McCann v. State

Annotate this Case

328 S.W.2d 298 (1959)

James McCANN, Appellant, v. STATE of Texas, Appellee.

No. 30718.

Court of Criminal Appeals of Texas.

October 21, 1959.

VanZandt & Sanford, Sherman, for appellant.

Leon B. Douglas, State's Atty., Austin, for the State.


The appeal is from a judgment of conviction for misdemeanor theft with punishment assessed on a plea of guilty before the court at one day in jail and a fine of $1.

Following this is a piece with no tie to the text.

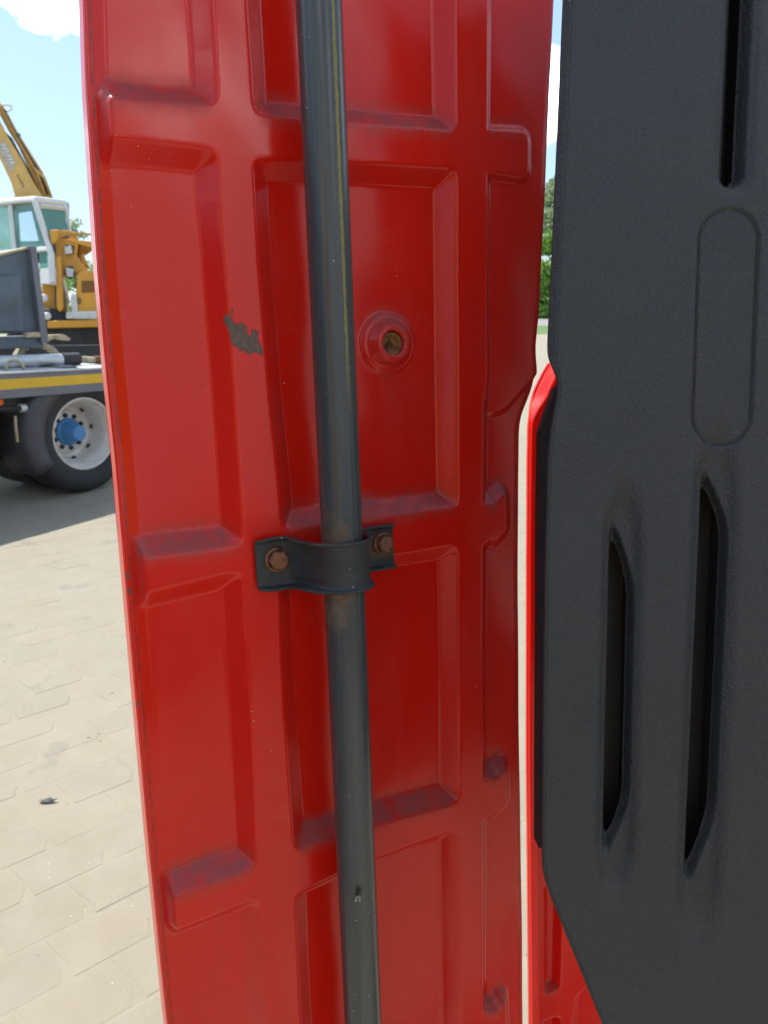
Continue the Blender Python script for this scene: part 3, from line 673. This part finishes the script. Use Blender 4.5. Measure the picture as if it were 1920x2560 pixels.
# added black upright, keeps light out of the space behind the cover
jx, jt = 0.44, 1.75
bm = bmesh.new(); prism(bm, [Vector((jx, 0.56, 0.95)), Vector((jx + 0.03, 0.56, 0.95)), Vector((jx + 0.03, 1.15, 0.95)), Vector((jx, 1.15, 0.95))], Vector((0, 0, jt - 0.95))); from_bm('door_jamb', bm, M['black'], rear)
bm = bmesh.new(); prism(bm, [at(1353, 1075, 0.60), at(1350, 1300, 0.60), at(1347, 2120, 0.60), at(1420, 2120, 0.60), at(1440, 960, 0.60), at(1392, 962, 0.60)], FW * 0.02); from_bm('edge_seal', bm, M['black'], cover_e)  # black strip standing in for the shade behind the cover edge
# ================================================================== TRAILER
td = c2w((2150 - CX) / F, (CY - 845) / F, 1.0); WC = at(206, 1084, 6.3)
tn = Vector((0, 0, 1)).cross(td).normalized(); tn = -tn if tn.dot(FW) > 0 else tn; tn = Vector(tn)
TP = (WC + tn * 0.10, tn)
trailer = empty('flatbed_trailer', Vector((WC.x, WC.y, 0)), 'grey flatbed trailer with a yellow side stripe and a blue wheel hub', 'trailer')
slab('side_beam', [(-420, 958), (330, 918), (330, 972), (-420, 1032)], TP, 0.10, M['steelgrey'], trailer, 0.008)
slab('yellow_stripe', [(-420, 974), (330, 929.5), (330, 951), (-420, 1006)], TP, 0.004, M['yellowtape'], trailer, 0, -0.004)
slab('deck_edge', [(-420, 951), (330, 915), (330, 919), (-420, 958.5)], TP, 2.4, M['galv'], trailer, 0.004, -0.012)
slab('chassis_rail', [(-420, 1034), (330, 968), (330, 1040), (-420, 1110)], TP, 0.9, M['black'], trailer, 0, 0.65)
axv = tn
wheel = empty('wheel', WC - trailer.location); wheel.parent = trailer
bm = bmesh.new(); To = 0.015
lathe(bm, [(0.30, 0.02), (0.315, 0.045), (0.38, 0.065), (0.44, 0.06), (0.475, 0.035), (0.497, 0.0), (0.497, -0.20), (0.475, -0.24), (0.38, -0.26), (0.30, -0.22)], WC, axv, 72); from_bm('tyre', bm, M['rubber'], wheel, smooth=True)
bm = bmesh.new()
lathe(bm, [(0.302, 0.012), (0.306, 0.034), (0.294, 0.040), (0.286, 0.026), (0.280, -0.005), (0.262, -0.018), (0.256, -0.055), (0.246, -0.070), (0.240, -0.15), (0.222, -0.205), (0.205, -0.225), (0.188, -0.222), (0.180, -0.205), (0.172, -0.198), (0.0, -0.198)], WC, axv, 72)
from_bm('rim', bm, M['rim'], wheel, smooth=False, bevel=0)
for p in wheel.children:
    if p.name.startswith('rim'): p.data.polygons.foreach_set('use_smooth', [True] * len(p.data.polygons))
bm = bmesh.new(); lathe(bm, [(0.118, -0.198), (0.118, -0.175), (0.100, -0.165), (0.090, -0.15), (0.068, -0.045), (0.060, -0.032), (0.052, -0.030), (0, -0.030)], WC, axv, 40); from_bm('hub_cap', bm, M['blue'], wheel, smooth=True, bevel=0.004)
a_ = axv.orthogonal().normalized(); b_ = axv.cross(a_)
nut0 = None
for k in range(10):
    an = 2 * math.pi * (k + 0.5) / 10; c = WC + (a_ * math.cos(an) + b_ * math.sin(an)) * 0.142 - axv * 0.198
    bm = bmesh.new(); lathe(bm, [(0.020, 0.0), (0.020, 0.016), (0.013, 0.018), (0.013, 0.03), (0, 0.03)], c, axv, 6); from_bm('wheel_nut', bm, M['black'], wheel)
for k in range(8):
    an = 2 * math.pi * (k + 0.2) / 8; d = (a_ * math.cos(an) + b_ * math.sin(an)); c = WC + d * 0.236 - axv * 0.175
    bm = bmesh.new(); ax2 = (axv * 0.8 - d * 0.6).normalized(); lathe(bm, [(0.024, 0.0), (0.024, 0.008), (0, 0.008)], c, ax2, 14); from_bm('hand_hole', bm, M['black'], wheel)
# mudguard in front of the wheel, bent sheet
bm = bmesh.new(); rows = []
for k in range(15):
    an = math.radians(92 + k * 8.5); d = Vector((0, 0, 1)) * math.sin(an) + td * math.cos(an)
    rows.append([bm.verts.new(WC + d * rr2 + axv * w) for rr2, w in ((0.40, 0.072), (0.47, 0.085), (0.54, 0.075), (0.57, 0.03), (0.57, -0.30))])
for a, b in zip(rows, rows[1:]):
    for j in range(4): bm.faces.new((a[j], b[j], b[j + 1], a[j + 1]))
o = from_bm('mudguard', bm, M['guard'], trailer, smooth=True); mo = o.modifiers.new('t', 'SOLIDIFY'); mo.thickness = 0.006
slab('mud_flap', [(-140, 1040), (96, 1015), (76, 1165), (48, 1172), (2, 1150), (-140, 1166)], TP, 0.02, M['black'], trailer, 0, 0.55)
bm = bmesh.new(); lathe(bm, [(0.497, 0), (0.497, -0.5), (0.3, -0.55), (0, -0.55)], WC - axv * 0.28 - td * 0.02, axv, 40); lathe(bm, [(0, 0.0), (0.497, 0.0)], WC - axv * 0.28 - td * 0.02, axv, 40); from_bm('inner_tyre', bm, M['rubber'], trailer)
bm = bmesh.new(); wf = WC - td * 1.45 - axv * 0.05
lathe(bm, [(0.30, 0.02), (0.38, 0.055), (0.475, 0.035), (0.497, 0.0), (0.497, -0.3), (0.3, -0.3), (0.3, -0.1), (0, -0.1)], wf, axv, 48); from_bm('front_tyre', bm, M['rubber'], trailer, smooth=True)
P1 = hit(64, 1020, WC + tn * 0.02, tn); P0_ = hit(-260, 1030, WC + tn * 0.02, tn)
bm = bmesh.new(); tube(bm, [P0_, P1 - (P1 - P0_).normalized() * 0.03], 0.020, 12); from_bm('cross_tube', bm, M['black'], trailer, smooth=True)
bm = bmesh.new(); tube(bm, [P1 - (P1 - P0_).normalized() * 0.05, P1], 0.034, 20); o = from_bm('tube_end', bm, M['galv'], trailer, bevel=0.006)
bm = bmesh.new(); tube(bm, [hit(38, 1040, WC, tn), hit(40, 1070, WC, tn), hit(44, 1105, WC, tn)], 0.012, 8); from_bm('brake_hose', bm, M['dirt'], trailer)
bm = bmesh.new(); c = hit(-4, 1004, WC + tn * 0.02, tn); lathe(bm, [(0.032, 0), (0.03, 0.02), (0, 0.026)], c, axv, 20); from_bm('marker_lamp', bm, M['orange'], trailer, smooth=True)
# tie ring and cylinder on the deck
TQ = (WC - tn * 0.28, tn)
a = hit(-300, 915, *TQ); b = hit(152, 899, *TQ); c = hit(196, 897, *TQ); d = hit(236, 899.5, *TQ); e = hit(252, 900, *TQ)
bm = bmesh.new(); tube(bm, [a, b], 0.050, 28); cyl = from_bm('hydraulic_cylinder', bm, M['rampgrey'], trailer, smooth=False, bevel=0.004)
cyl.data.materials[0] = M['galv']; 
bm = bmesh.new(); tube(bm, [b, c], 0.054, 28); from_bm('cylinder_head', bm, M['black'], cyl, bevel=0.004)
bm = bmesh.new(); tube(bm, [c, d], 0.026, 20); from_bm('piston_rod', bm, M['dirt'], cyl)
bm = bmesh.new(); tube(bm, [d, e], 0.036, 20); from_bm('rod_eye', bm, M['vent'], cyl, bevel=0.004)
rc_ = hit(38, 926, WC - tn * 0.02, tn); bm = bmesh.new()
tube(bm, [rc_ + td * (0.075 * math.cos(math.radians(q))) + Vector((0, 0, 1)) * (0.075 * math.sin(math.radians(q))) for q in range(0, 181, 12)], 0.012, 10); from_bm('tie_ring', bm, M['dirt'], trailer, smooth=True)
# folded loading ramp
TR = (WC - tn * 0.45, tn)
ramp = empty('loading_ramp', hit(60, 890, *TR) - trailer.location); ramp.parent = trailer
slab('ramp_plate', [(-330, 690), (0, 640), (80, 622), (86, 700), (98, 832), (-330, 838)], TR, 0.05, M['rampgrey'], ramp, 0.004)
slab('ramp_post', [(76, 614), (92, 617), (104, 720), (122, 856), (104, 858), (94, 760), (84, 690)], TR, 0.10, M['steelgrey'], ramp, 0.006, -0.06)
slab('ramp_top_edge', [(-330, 683), (0, 634), (76, 616), (77, 621), (0, 641), (-330, 691)], TR, 0.08, M['dirt'], ramp, 0, -0.02)
slab('ramp_box', [(-330, 702), (52, 690), (60, 828), (-330, 836)], TR, 0.05, M['rampgrey'], ramp, 0.008, -0.07)
slab('ramp_foot', [(-330, 850), (104, 840), (112, 870), (-330, 880)], TR, 0.2, M['rampgrey'], ramp, 0.008, -0.02)
slab('ramp_bracket', [(66, 832), (100, 830), (102, 842), (67, 844)], TR, 0.05, M['dirt'], ramp, 0, -0.08)
slab('headboard', [(-330, 868), (330, 862), (330, 892), (-330, 905)], (WC - tn * 0.95, tn), 0.1, M['black'], trailer)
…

The information alleged the fraudulent taking from the possession of one Bergerson, the injured party, of a window fan belonging to Bergerson of the value of $20, "without the consent of said injured party and the intent then and there on the part of said defendant to deprive the said injured party of the same and to appropriate the same to use and benefit of said defendant."

It is clear that the quoted portion of the information cannot be construed as alleging that the defendant took the fan with the intent to deprive Bergerson of it or of its value. On the other hand, it could well be contended that the allegation was that the defendant took the fan without such intent.

The missing allegation is an essential part of Art. 1410, Vernon's Ann.P.C. which defines theft.

Art. 399, Vernon's Ann.C.C.P. provides that where a particular intent is a material fact in the description of the offense, it must be stated in the indictment.

The same rule applies to an information. Art. 416 C.C.P.

In charging the crime of theft it is essential to state that the taking was with intent to deprive the owner of the value of *299 the property taken. Rives v. State, 126 Tex.Cr.R. 487, 73 S.W.2d 99; Moore v. State, 74 Tex.Cr.R. 66, 166 S.W. 1153.

The omission is not supplied by the allegation that the property was "fraudulently" taken. Under the statute defining the offense of theft it is requisite not only that the property be taken fraudulently, but that it be taken with the intent to deprive the owner of the value thereof and to appropriate it to his own use or benefit. Musick v. State, 121 Tex.Cr.R. 616, 51 S.W.2d 715.

Our former opinion is withdrawn.

Appellant's motion for rehearing is granted, the order of affirmance is set aside, and the judgment is now reversed and the prosecution is ordered dismissed.